Najjar Industries, Inc. v. City of New York

68 N.Y.2d 943 | NY | 1986

OPINION OF THE COURT

Memorandum.

The order of the Appellate Division appealed from and the prior nonfinal order of that court brought up for review should be affirmed, with costs (see, CPLR 5501 [b]).

Plaintiff was awarded a contract by the City of New York to construct an air pollution device at the Greenpoint Incinerator in Brooklyn for a fixed price of $5,119,000. Work was to commence on January 5, 1973 and be completed by July 8, 1975. Delays started early in the performance of the contract but work continued until about November 1976 when plaintiff left the still uncompleted job. At that time plaintiff had been paid $4,176,553.

Though the complaint included a cause of action for breach of contract, plaintiff tried its case to the jury on a theory of rescission entitling it to recover damages in quantum meruit. Without objection from plaintiff, the jury was charged on this basis, and it returned a verdict for plaintiff, finding that the city had breached the contract, that plaintiff properly exercised its right to rescind, and that there was no waiver of the right to rescind. Plaintiff was awarded judgment in the amount of $2,088,795.26. On defendant’s appeal, the Appellate Division modified the judgment, affirming the aforementioned jury findings but ordering a new trial as to proof of actual damages (87 AD2d 329). Upon retrial, plaintiff was awarded judgment in the amount of $121,745.44, the Appellate Division affirmed, and a motion for leave to appeal to this court was denied (67 NY2d 602). The present appeal is taken as of right from the first Appellate Division order, pursuant to CPLR 5601 (d).

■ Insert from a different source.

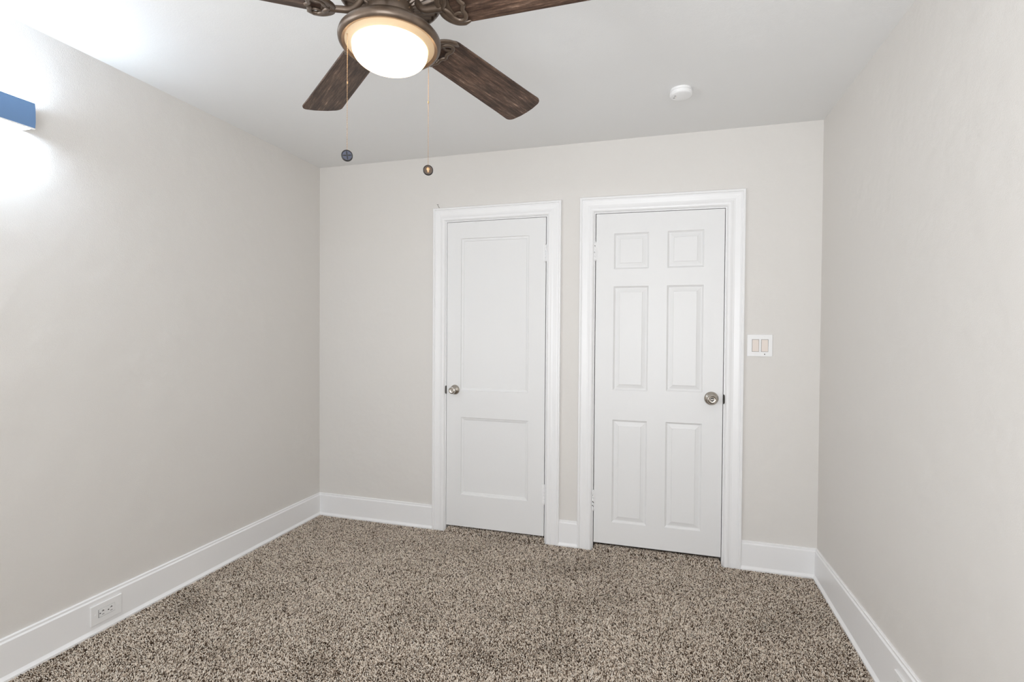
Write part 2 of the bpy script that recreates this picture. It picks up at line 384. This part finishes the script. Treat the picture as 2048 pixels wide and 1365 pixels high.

In its arguments to this court, plaintiff has limited its submission to a single "narrowly focussed issue of law”: "In this action to recover upon the defendant-owner’s (affirmed) *945material breach of a construction contract, upon the remand for a trial as to damages only, did the Appellate Division properly restrict the plaintiff to proof of damages on a quantum meruit basis only, or should it have permitted proof and recovery of compensatory (contract) damages?” This issue is, however, beyond our review. Having itself deliberately chosen to try its case to the jury on a theory of rescission entitling it to quantum meruit damages, with the charge and verdict premised on this theory, plaintiff cannot now be heard to complain that it should be permitted to pursue the alternate theory alleged in the complaint (see, Martin v City of Cohoes, 37 NY2d 162).

Chief Judge Wachtler and Judges Meyer, Simons, Kaye, Alexander, Titone and Hancock, Jr., concur.

On review of submissions pursuant to section 500.4 of the Rules of the Court of Appeals (22 NYCRR 500.4), order of the Appellate Division appealed from and the prior nonfinal order brought up for review affirmed, with costs, in a memorandum.